## DATA SEGMENT
——————————

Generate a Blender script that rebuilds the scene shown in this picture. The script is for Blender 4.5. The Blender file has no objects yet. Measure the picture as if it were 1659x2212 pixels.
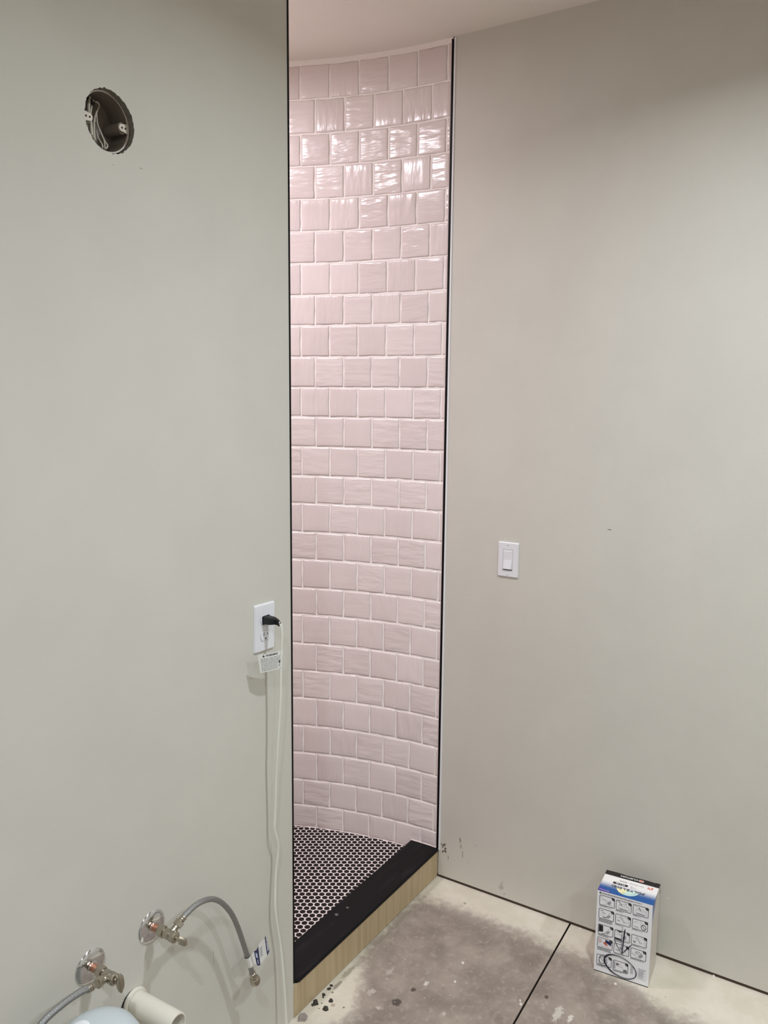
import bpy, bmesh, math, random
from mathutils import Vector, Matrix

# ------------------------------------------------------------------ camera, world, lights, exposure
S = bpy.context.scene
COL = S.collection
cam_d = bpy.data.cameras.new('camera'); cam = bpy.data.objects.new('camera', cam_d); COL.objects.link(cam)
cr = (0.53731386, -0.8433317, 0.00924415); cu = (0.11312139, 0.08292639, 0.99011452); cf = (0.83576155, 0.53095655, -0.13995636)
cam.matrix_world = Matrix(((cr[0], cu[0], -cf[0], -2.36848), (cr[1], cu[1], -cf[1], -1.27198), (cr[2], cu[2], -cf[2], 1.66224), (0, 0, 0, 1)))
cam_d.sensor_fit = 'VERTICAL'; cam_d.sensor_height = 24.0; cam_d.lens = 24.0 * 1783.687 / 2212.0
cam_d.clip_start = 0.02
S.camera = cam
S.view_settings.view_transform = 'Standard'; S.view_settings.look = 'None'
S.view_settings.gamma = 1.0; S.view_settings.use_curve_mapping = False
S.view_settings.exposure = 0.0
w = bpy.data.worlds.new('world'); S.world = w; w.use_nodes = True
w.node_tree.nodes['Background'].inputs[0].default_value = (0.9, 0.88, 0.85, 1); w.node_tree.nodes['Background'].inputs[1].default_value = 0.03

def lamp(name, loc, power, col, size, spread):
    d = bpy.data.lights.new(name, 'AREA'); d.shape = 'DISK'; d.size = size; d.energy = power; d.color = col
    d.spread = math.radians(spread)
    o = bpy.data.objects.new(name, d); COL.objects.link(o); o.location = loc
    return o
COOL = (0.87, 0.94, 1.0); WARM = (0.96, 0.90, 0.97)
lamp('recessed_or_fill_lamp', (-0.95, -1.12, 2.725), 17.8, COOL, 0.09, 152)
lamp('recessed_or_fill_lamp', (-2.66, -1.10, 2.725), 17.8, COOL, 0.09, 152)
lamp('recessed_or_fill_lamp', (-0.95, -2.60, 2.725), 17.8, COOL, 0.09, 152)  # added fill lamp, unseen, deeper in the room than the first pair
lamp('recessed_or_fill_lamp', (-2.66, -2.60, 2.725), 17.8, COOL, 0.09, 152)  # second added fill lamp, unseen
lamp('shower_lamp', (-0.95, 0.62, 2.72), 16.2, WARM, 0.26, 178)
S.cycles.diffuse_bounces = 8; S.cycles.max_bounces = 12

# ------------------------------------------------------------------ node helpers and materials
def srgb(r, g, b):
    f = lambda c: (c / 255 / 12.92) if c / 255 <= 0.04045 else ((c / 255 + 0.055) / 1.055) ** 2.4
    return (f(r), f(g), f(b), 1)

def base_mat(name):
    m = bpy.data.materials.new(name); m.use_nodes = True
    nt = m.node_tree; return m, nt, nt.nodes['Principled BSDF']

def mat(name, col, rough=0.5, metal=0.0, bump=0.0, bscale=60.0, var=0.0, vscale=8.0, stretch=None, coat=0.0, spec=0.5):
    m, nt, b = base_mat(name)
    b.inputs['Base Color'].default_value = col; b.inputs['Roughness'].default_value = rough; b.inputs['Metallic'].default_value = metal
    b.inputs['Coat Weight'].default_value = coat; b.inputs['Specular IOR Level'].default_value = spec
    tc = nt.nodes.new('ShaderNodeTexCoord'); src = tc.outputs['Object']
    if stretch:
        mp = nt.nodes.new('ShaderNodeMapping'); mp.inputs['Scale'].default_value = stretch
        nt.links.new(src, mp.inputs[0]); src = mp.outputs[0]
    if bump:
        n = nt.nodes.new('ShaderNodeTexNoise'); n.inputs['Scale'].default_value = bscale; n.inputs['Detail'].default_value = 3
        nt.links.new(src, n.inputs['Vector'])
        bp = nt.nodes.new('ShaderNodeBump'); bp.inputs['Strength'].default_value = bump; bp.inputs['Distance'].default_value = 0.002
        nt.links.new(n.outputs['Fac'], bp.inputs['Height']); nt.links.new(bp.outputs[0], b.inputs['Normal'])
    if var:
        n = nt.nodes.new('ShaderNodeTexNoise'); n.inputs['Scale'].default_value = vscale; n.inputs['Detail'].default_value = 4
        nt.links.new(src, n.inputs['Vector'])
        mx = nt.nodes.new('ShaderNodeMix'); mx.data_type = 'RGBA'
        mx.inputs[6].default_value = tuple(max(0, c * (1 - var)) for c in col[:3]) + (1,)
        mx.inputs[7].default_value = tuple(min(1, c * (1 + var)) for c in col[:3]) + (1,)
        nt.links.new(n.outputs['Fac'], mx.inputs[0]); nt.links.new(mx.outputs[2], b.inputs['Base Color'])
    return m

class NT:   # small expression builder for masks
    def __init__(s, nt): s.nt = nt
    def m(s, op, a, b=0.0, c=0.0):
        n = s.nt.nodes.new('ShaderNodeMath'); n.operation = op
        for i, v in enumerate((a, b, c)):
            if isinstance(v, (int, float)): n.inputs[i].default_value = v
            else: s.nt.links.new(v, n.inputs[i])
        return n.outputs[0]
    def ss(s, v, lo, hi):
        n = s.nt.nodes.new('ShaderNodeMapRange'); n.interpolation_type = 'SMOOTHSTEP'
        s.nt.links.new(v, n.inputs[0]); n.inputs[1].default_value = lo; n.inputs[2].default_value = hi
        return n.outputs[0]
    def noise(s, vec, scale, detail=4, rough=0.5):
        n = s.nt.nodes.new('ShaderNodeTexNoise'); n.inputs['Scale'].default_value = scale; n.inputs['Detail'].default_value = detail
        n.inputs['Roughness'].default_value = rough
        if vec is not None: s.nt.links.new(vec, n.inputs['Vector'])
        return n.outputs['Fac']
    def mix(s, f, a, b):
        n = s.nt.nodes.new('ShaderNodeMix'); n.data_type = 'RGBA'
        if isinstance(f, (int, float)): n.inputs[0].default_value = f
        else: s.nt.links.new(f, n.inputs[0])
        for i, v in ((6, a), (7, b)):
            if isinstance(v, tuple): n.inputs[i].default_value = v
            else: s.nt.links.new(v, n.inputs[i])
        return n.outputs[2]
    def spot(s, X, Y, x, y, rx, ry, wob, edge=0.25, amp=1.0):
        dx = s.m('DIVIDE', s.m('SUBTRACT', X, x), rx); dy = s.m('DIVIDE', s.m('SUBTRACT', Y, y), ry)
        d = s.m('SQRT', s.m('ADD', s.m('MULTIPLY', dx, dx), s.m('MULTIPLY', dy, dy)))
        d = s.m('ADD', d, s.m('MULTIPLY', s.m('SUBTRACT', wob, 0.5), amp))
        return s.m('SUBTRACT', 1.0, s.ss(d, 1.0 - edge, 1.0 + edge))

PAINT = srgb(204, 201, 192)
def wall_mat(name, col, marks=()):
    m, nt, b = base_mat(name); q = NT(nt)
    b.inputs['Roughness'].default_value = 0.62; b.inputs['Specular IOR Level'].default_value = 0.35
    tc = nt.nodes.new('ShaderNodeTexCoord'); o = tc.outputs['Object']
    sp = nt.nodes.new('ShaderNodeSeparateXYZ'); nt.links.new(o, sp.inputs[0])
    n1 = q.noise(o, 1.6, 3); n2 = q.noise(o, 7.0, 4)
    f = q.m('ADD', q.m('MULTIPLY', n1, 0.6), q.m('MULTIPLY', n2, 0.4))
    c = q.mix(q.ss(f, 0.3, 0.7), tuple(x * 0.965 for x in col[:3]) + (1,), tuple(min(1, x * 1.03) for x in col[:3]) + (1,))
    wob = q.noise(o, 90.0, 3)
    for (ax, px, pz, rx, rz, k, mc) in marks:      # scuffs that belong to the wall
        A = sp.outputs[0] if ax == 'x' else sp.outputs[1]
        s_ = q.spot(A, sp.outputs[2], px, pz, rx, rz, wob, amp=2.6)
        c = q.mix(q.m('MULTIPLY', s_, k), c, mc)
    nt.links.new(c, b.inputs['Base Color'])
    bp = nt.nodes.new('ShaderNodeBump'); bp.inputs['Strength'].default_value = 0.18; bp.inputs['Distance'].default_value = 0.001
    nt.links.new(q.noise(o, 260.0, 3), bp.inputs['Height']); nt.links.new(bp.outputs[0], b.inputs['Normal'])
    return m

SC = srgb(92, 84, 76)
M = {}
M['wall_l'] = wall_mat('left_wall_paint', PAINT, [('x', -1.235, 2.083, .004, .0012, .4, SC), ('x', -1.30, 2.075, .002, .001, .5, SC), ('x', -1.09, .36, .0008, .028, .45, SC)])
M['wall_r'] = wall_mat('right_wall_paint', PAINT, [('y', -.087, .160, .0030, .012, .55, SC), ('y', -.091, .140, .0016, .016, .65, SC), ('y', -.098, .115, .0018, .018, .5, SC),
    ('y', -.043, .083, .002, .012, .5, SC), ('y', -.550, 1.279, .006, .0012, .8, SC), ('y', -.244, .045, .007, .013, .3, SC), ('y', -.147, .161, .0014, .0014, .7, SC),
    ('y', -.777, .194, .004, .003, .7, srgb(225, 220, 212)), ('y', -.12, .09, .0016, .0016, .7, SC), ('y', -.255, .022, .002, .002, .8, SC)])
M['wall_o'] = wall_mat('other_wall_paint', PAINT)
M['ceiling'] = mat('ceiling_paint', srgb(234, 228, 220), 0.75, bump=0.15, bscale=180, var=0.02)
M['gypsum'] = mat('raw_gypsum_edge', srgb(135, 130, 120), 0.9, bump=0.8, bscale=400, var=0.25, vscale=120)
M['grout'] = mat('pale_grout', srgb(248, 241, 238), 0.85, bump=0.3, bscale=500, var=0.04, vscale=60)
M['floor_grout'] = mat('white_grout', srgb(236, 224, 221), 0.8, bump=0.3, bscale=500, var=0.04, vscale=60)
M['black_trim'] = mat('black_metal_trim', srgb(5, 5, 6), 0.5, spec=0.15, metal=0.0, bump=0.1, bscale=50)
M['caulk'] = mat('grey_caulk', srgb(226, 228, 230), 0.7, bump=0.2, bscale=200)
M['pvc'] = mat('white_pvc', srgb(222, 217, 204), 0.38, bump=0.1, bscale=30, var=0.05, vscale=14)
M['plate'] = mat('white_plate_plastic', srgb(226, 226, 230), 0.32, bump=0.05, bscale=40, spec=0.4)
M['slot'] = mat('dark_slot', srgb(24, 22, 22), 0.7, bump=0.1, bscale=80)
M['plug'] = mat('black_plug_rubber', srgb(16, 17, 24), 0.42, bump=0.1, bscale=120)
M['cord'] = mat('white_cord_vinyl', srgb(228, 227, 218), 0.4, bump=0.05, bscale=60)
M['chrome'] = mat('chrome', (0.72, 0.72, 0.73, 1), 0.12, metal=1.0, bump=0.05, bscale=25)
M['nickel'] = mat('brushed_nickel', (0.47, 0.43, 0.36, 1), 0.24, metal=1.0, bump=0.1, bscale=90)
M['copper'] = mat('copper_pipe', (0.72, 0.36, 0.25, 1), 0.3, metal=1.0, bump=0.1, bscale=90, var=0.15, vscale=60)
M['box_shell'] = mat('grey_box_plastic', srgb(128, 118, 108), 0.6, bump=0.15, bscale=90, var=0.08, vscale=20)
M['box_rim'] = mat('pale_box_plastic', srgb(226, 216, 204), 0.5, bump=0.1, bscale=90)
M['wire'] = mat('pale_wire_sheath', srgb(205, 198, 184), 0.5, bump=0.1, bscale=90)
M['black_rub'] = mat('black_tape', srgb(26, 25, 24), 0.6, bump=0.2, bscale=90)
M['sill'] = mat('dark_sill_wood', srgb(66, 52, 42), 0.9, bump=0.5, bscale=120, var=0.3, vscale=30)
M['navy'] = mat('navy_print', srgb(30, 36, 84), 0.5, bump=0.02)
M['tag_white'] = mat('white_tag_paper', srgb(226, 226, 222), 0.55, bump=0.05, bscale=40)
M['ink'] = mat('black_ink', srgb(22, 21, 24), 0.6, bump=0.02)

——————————

## EXERCISE TASK
Copy nothing but the lines from the top of the data down to the line containing "from mathutils import Vector, Matrix", and leave the pictures out.

## EXERCISE OUTPUT
Generate a Blender script that rebuilds the scene shown in this picture. The script is for Blender 4.5. The Blender file has no objects yet. Measure the picture as if it were 1659x2212 pixels.
import bpy, bmesh, math, random
from mathutils import Vector, Matrix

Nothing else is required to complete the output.